__SUPPLIED INFORMATION__
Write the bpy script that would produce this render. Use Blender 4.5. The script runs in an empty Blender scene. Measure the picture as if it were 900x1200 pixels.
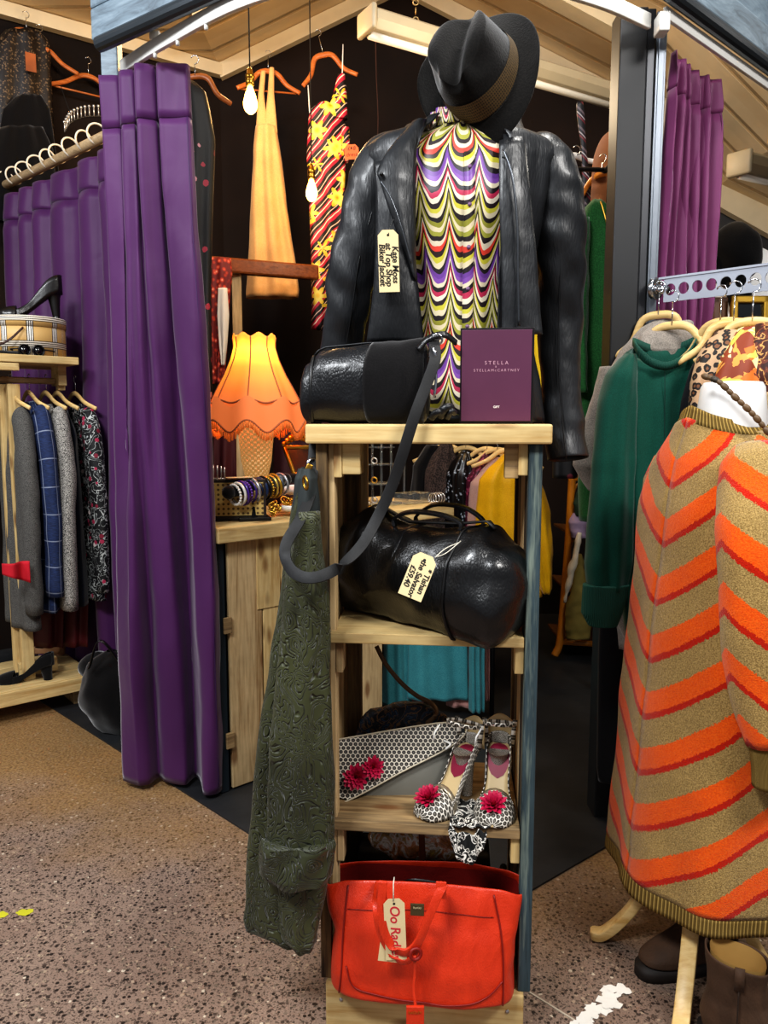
import bpy, math, random
from mathutils import Vector as V, Matrix, noise, Euler
PI = math.pi
R = random.Random(7)
sc = bpy.context.scene
col = sc.collection
ZC = 1.26; TH = math.radians(6.65); CT, ST = math.cos(TH), math.sin(TH)

def P(px, py, Y):
    """world point seen at photo pixel (px,py) that lies in the plane y = Y"""
    dx = (px - 450) / 900; dy = (600 - py) / 900
    t = Y / (CT + ST * dy)
    return V((t * dx, Y, ZC + t * (-ST + CT * dy)))
def PZ(px, py, z):
    dx = (px - 450) / 900; dy = (600 - py) / 900
    t = (z - ZC) / (-ST + CT * dy)
    return V((t * dx, t * (CT + ST * dy), z))
def lerp(a, b, t): return a + (b - a) * t
def smooth(t): t = max(0, min(1, t)); return t * t * (3 - 2 * t)
def interp(tab, t):
    """piecewise linear table [(t, value)], smooth between"""
    if t <= tab[0][0]: return tab[0][1]
    for (a, x), (b, y) in zip(tab, tab[1:]):
        if t <= b: return lerp(x, y, (t - a) / (b - a) if b > a else 0)
    return tab[-1][1]
def cr(pts, n=8):
    """catmull-rom through points"""
    pts = [V(p) for p in pts]
    q = [pts[0] * 2 - pts[1]] + pts + [pts[-1] * 2 - pts[-2]]
    out = []
    for i in range(1, len(q) - 2):
        a, b, c, d = q[i - 1:i + 3]
        for k in range(n):
            t = k / n
            out.append(0.5 * ((2 * b) + (c - a) * t + (2 * a - 5 * b + 4 * c - d) * t * t + (3 * b - a - 3 * c + d) * t ** 3))
    out.append(pts[-1])
    return out

# ---------------------------------------------------------------- materials
def hx(s, a=1):
    s = s.lstrip('#'); s = ''.join(x * 2 for x in s) if len(s) == 3 else s; c = [int(s[i:i + 2], 16) / 255 for i in (0, 2, 4)]
    return tuple((x / 12.92 if x <= .04045 else ((x + .055) / 1.055) ** 2.4) for x in c) + (a,)
class M:
    """tiny node helper"""
    def __init__(s, name, color='#808080', rough=.6, metal=0, spec=.5, sheen=0, coat=0):
        m = bpy.data.materials.new(name); m.use_nodes = True
        s.m = m; s.nt = m.node_tree; s.n = s.nt.nodes
        s.b = s.n['Principled BSDF']
        s.set('Base Color', hx(color) if isinstance(color, str) else color)
        s.set('Roughness', rough); s.set('Metallic', metal); s.set('Specular IOR Level', spec)
        if sheen: s.set('Sheen Weight', sheen); s.set('Sheen Roughness', .4)
        if coat: s.set('Coat Weight', coat); s.set('Coat Roughness', .15)
    def set(s, k, v):
        i = s.b.inputs[k]
        if isinstance(v, bpy.types.NodeSocket): s.nt.links.new(v, i)
        else: i.default_value = v
    def L(s, v, sock):
        if isinstance(v, bpy.types.NodeSocket): s.nt.links.new(v, sock)
        elif v is not None:
            if isinstance(v, str): v = hx(v)
            sock.default_value = v
    def math(s, op, a, b=None, c=None):
        n = s.n.new('ShaderNodeMath'); n.operation = op
        s.L(a, n.inputs[0]); s.L(b, n.inputs[1]); s.L(c, n.inputs[2]); return n.outputs[0]
    def tc(s, w='Object'):
        return s.n.new('ShaderNodeTexCoord').outputs[w]
    def scale(s, vec, sx, sy=None, sz=None):
        n = s.n.new('ShaderNodeVectorMath'); n.operation = 'MULTIPLY'
        s.L(vec, n.inputs[0]); n.inputs[1].default_value = (sx, sx if sy is None else sy, sx if sz is None else sz)
        return n.outputs[0]
    def add(s, a, b):
        n = s.n.new('ShaderNodeVectorMath'); n.operation = 'ADD'; s.L(a, n.inputs[0]); s.L(b, n.inputs[1]); return n.outputs[0]
    def sep(s, vec):
        n = s.n.new('ShaderNodeSeparateXYZ'); s.L(vec, n.inputs[0]); return n.outputs
    def comb(s, x=0., y=0., z=0.):
        n = s.n.new('ShaderNodeCombineXYZ'); s.L(x, n.inputs[0]); s.L(y, n.inputs[1]); s.L(z, n.inputs[2]); return n.outputs[0]
    def noise(s, vec=None, scale=5., det=3., rough=.5, dist=0.):
        n = s.n.new('ShaderNodeTexNoise'); s.L(vec if vec is not None else s.tc(), n.inputs['Vector'])
        n.inputs['Scale'].default_value = scale; n.inputs['Detail'].default_value = det
        n.inputs['Roughness'].default_value = rough; n.inputs['Distortion'].default_value = dist
        return n.outputs['Fac']
    def noisec(s, vec=None, scale=5.):
        n = s.n.new('ShaderNodeTexNoise'); s.L(vec if vec is not None else s.tc(), n.inputs['Vector'])
        n.inputs['Scale'].default_value = scale; return n.outputs['Color']
    def voro(s, vec=None, scale=5., feat='F1', out='Distance', rnd=1.):
        n = s.n.new('ShaderNodeTexVoronoi'); n.feature = feat; s.L(vec if vec is not None else s.tc(), n.inputs['Vector'])
        n.inputs['Scale'].default_value = scale; n.inputs['Randomness'].default_value = rnd; return n.outputs[out]
    def ramp(s, fac, stops, const=False):
        n = s.n.new('ShaderNodeValToRGB'); s.L(fac, n.inputs[0]); e = n.color_ramp.elements
        n.color_ramp.interpolation = 'CONSTANT' if const else 'LINEAR'
        while len(e) < len(stops): e.new(.5)
        for el, (p, c) in zip(e, stops): el.position = p; el.color = hx(c) if isinstance(c, str) else (c, c, c, 1)
        return n.outputs[0]
    def mix(s, fac, a, b, mode='MIX'):
        n = s.n.new('ShaderNodeMix'); n.data_type = 'RGBA'; n.blend_type = mode
        s.L(fac, n.inputs[0]); s.L(a, n.inputs[6]); s.L(b, n.inputs[7]); return n.outputs[2]
    def bump(s, h, strength=.5, dist=.002):
        n = s.n.new('ShaderNodeBump'); n.inputs['Strength'].default_value = strength
        n.inputs['Distance'].default_value = dist; s.L(h, n.inputs['Height'])
        s.nt.links.new(n.outputs[0], s.b.inputs['Normal'])
    def emit(s, c, k):
        s.set('Emission Color', hx(c) if isinstance(c, str) else c); s.set('Emission Strength', k)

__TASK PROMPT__
Please reproduce the listing exactly from its opening line through the line that contains "ZC = 1.26; TH", both included, with all pictures omitted.

__SOLUTION FOR THIS PROBLEM__
Write the bpy script that would produce this render. Use Blender 4.5. The script runs in an empty Blender scene. Measure the picture as if it were 900x1200 pixels.
import bpy, math, random
from mathutils import Vector as V, Matrix, noise, Euler
PI = math.pi
R = random.Random(7)
sc = bpy.context.scene
col = sc.collection
ZC = 1.26; TH = math.radians(6.65); CT, ST = math.cos(TH), math.sin(TH)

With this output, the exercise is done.